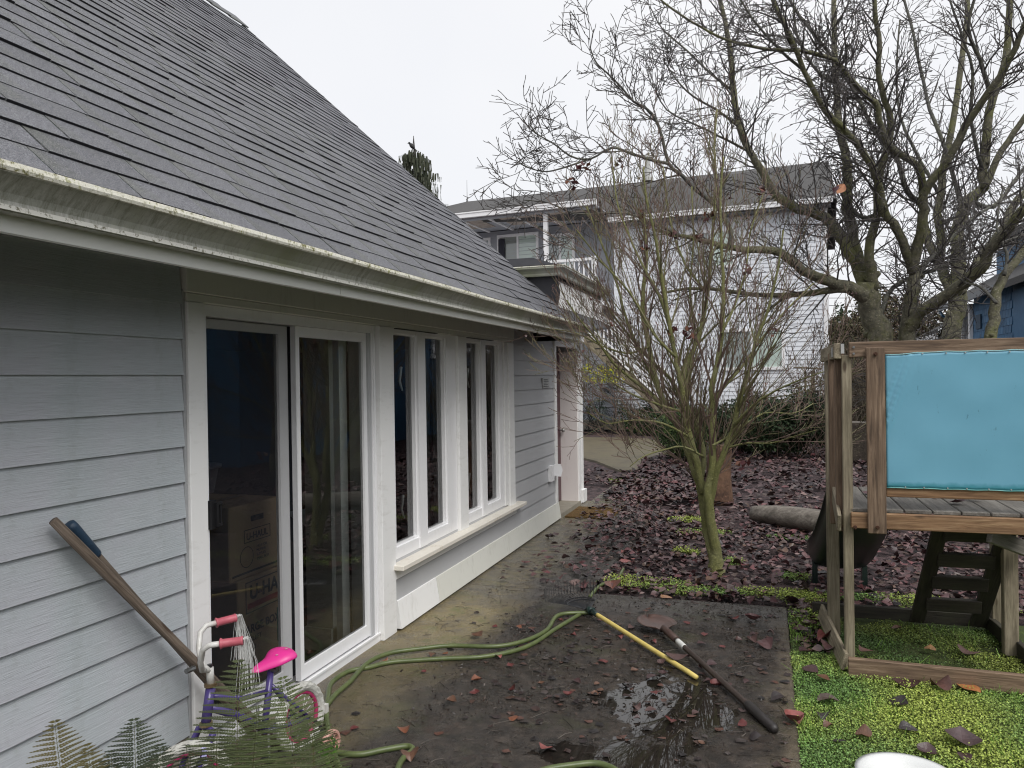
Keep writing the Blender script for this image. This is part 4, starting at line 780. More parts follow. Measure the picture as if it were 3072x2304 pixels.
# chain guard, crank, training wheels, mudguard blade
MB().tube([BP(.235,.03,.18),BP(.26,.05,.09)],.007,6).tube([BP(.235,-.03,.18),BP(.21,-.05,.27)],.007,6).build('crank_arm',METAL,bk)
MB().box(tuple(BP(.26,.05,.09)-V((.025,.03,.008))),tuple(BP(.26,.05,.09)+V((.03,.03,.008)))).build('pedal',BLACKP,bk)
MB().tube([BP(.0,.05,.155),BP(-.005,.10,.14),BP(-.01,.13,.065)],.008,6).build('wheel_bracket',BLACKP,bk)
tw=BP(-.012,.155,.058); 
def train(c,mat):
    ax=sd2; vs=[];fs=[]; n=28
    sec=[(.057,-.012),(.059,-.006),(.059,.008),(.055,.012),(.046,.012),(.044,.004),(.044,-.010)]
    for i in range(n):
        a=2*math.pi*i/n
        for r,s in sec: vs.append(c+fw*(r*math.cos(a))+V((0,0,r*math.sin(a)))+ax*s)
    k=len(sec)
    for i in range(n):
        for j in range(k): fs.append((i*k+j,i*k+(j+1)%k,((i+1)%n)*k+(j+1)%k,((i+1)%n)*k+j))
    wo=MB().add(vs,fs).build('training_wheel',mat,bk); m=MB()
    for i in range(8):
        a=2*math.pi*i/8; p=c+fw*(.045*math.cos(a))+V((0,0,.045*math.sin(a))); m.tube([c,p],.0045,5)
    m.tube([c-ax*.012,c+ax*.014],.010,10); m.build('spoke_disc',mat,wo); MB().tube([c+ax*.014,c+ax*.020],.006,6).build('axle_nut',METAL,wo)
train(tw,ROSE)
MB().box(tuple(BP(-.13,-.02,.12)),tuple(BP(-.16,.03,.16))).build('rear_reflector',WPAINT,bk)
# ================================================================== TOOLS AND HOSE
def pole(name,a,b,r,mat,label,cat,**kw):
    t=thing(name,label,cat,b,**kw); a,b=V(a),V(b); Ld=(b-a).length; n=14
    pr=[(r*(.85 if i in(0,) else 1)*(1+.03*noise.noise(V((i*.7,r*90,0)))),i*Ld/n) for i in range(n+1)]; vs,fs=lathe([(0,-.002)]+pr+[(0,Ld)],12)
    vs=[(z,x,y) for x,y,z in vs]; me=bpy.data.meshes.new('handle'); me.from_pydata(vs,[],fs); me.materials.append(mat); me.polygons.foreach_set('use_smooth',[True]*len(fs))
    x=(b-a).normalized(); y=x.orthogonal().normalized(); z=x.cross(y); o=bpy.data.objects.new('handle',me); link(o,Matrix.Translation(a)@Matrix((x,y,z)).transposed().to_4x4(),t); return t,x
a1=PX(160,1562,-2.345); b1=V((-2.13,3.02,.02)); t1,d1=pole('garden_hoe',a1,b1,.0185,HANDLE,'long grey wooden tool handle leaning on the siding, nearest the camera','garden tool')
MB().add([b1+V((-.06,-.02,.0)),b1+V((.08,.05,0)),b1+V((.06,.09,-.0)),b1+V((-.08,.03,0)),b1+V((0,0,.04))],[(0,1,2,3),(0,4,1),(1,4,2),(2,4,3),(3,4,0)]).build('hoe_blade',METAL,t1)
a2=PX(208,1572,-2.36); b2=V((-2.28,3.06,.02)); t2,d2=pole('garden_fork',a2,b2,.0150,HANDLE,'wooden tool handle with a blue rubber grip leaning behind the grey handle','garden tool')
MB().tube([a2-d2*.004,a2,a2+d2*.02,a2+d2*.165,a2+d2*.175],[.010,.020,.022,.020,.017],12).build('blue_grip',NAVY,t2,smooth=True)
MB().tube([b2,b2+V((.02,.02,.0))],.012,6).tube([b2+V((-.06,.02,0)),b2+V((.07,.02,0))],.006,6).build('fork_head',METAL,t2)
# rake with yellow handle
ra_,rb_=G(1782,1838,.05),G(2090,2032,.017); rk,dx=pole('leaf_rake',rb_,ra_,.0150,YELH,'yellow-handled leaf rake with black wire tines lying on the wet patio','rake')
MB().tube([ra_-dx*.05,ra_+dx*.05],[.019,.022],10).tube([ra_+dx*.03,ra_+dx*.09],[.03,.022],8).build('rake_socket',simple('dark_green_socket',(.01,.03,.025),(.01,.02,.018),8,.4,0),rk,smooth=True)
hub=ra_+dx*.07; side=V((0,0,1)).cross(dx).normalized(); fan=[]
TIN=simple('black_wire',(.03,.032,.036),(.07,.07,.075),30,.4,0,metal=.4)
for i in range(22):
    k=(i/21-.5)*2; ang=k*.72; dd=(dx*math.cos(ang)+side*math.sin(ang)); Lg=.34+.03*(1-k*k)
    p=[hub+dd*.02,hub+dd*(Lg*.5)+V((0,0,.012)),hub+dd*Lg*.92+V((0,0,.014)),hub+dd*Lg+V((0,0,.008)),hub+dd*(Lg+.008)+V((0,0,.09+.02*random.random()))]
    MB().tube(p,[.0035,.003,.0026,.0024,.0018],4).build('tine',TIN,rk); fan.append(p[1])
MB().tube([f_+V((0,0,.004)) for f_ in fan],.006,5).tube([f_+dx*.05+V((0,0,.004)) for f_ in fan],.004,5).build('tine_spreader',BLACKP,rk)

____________

**Given request**
Exactly as written, return every line of the listing, but not the pictures.

**Answer below**
Keep writing the Blender script for this image. This is part 4, starting at line 780. More parts follow. Measure the picture as if it were 3072x2304 pixels.
# chain guard, crank, training wheels, mudguard blade
MB().tube([BP(.235,.03,.18),BP(.26,.05,.09)],.007,6).tube([BP(.235,-.03,.18),BP(.21,-.05,.27)],.007,6).build('crank_arm',METAL,bk)
MB().box(tuple(BP(.26,.05,.09)-V((.025,.03,.008))),tuple(BP(.26,.05,.09)+V((.03,.03,.008)))).build('pedal',BLACKP,bk)
MB().tube([BP(.0,.05,.155),BP(-.005,.10,.14),BP(-.01,.13,.065)],.008,6).build('wheel_bracket',BLACKP,bk)
tw=BP(-.012,.155,.058); 
def train(c,mat):
    ax=sd2; vs=[];fs=[]; n=28
    sec=[(.057,-.012),(.059,-.006),(.059,.008),(.055,.012),(.046,.012),(.044,.004),(.044,-.010)]
    for i in range(n):
        a=2*math.pi*i/n
        for r,s in sec: vs.append(c+fw*(r*math.cos(a))+V((0,0,r*math.sin(a)))+ax*s)
    k=len(sec)
    for i in range(n):
        for j in range(k): fs.append((i*k+j,i*k+(j+1)%k,((i+1)%n)*k+(j+1)%k,((i+1)%n)*k+j))
    wo=MB().add(vs,fs).build('training_wheel',mat,bk); m=MB()
    for i in range(8):
        a=2*math.pi*i/8; p=c+fw*(.045*math.cos(a))+V((0,0,.045*math.sin(a))); m.tube([c,p],.0045,5)
    m.tube([c-ax*.012,c+ax*.014],.010,10); m.build('spoke_disc',mat,wo); MB().tube([c+ax*.014,c+ax*.020],.006,6).build('axle_nut',METAL,wo)
train(tw,ROSE)
MB().box(tuple(BP(-.13,-.02,.12)),tuple(BP(-.16,.03,.16))).build('rear_reflector',WPAINT,bk)
# ================================================================== TOOLS AND HOSE
def pole(name,a,b,r,mat,label,cat,**kw):
    t=thing(name,label,cat,b,**kw); a,b=V(a),V(b); Ld=(b-a).length; n=14
    pr=[(r*(.85 if i in(0,) else 1)*(1+.03*noise.noise(V((i*.7,r*90,0)))),i*Ld/n) for i in range(n+1)]; vs,fs=lathe([(0,-.002)]+pr+[(0,Ld)],12)
    vs=[(z,x,y) for x,y,z in vs]; me=bpy.data.meshes.new('handle'); me.from_pydata(vs,[],fs); me.materials.append(mat); me.polygons.foreach_set('use_smooth',[True]*len(fs))
    x=(b-a).normalized(); y=x.orthogonal().normalized(); z=x.cross(y); o=bpy.data.objects.new('handle',me); link(o,Matrix.Translation(a)@Matrix((x,y,z)).transposed().to_4x4(),t); return t,x
a1=PX(160,1562,-2.345); b1=V((-2.13,3.02,.02)); t1,d1=pole('garden_hoe',a1,b1,.0185,HANDLE,'long grey wooden tool handle leaning on the siding, nearest the camera','garden tool')
MB().add([b1+V((-.06,-.02,.0)),b1+V((.08,.05,0)),b1+V((.06,.09,-.0)),b1+V((-.08,.03,0)),b1+V((0,0,.04))],[(0,1,2,3),(0,4,1),(1,4,2),(2,4,3),(3,4,0)]).build('hoe_blade',METAL,t1)
a2=PX(208,1572,-2.36); b2=V((-2.28,3.06,.02)); t2,d2=pole('garden_fork',a2,b2,.0150,HANDLE,'wooden tool handle with a blue rubber grip leaning behind the grey handle','garden tool')
MB().tube([a2-d2*.004,a2,a2+d2*.02,a2+d2*.165,a2+d2*.175],[.010,.020,.022,.020,.017],12).build('blue_grip',NAVY,t2,smooth=True)
MB().tube([b2,b2+V((.02,.02,.0))],.012,6).tube([b2+V((-.06,.02,0)),b2+V((.07,.02,0))],.006,6).build('fork_head',METAL,t2)
# rake with yellow handle
ra_,rb_=G(1782,1838,.05),G(2090,2032,.017); rk,dx=pole('leaf_rake',rb_,ra_,.0150,YELH,'yellow-handled leaf rake with black wire tines lying on the wet patio','rake')
MB().tube([ra_-dx*.05,ra_+dx*.05],[.019,.022],10).tube([ra_+dx*.03,ra_+dx*.09],[.03,.022],8).build('rake_socket',simple('dark_green_socket',(.01,.03,.025),(.01,.02,.018),8,.4,0),rk,smooth=True)
hub=ra_+dx*.07; side=V((0,0,1)).cross(dx).normalized(); fan=[]
TIN=simple('black_wire',(.03,.032,.036),(.07,.07,.075),30,.4,0,metal=.4)
for i in range(22):
    k=(i/21-.5)*2; ang=k*.72; dd=(dx*math.cos(ang)+side*math.sin(ang)); Lg=.34+.03*(1-k*k)
    p=[hub+dd*.02,hub+dd*(Lg*.5)+V((0,0,.012)),hub+dd*Lg*.92+V((0,0,.014)),hub+dd*Lg+V((0,0,.008)),hub+dd*(Lg+.008)+V((0,0,.09+.02*random.random()))]
    MB().tube(p,[.0035,.003,.0026,.0024,.0018],4).build('tine',TIN,rk); fan.append(p[1])
MB().tube([f_+V((0,0,.004)) for f_ in fan],.006,5).tube([f_+dx*.05+V((0,0,.004)) for f_ in fan],.004,5).build('tine_spreader',BLACKP,rk)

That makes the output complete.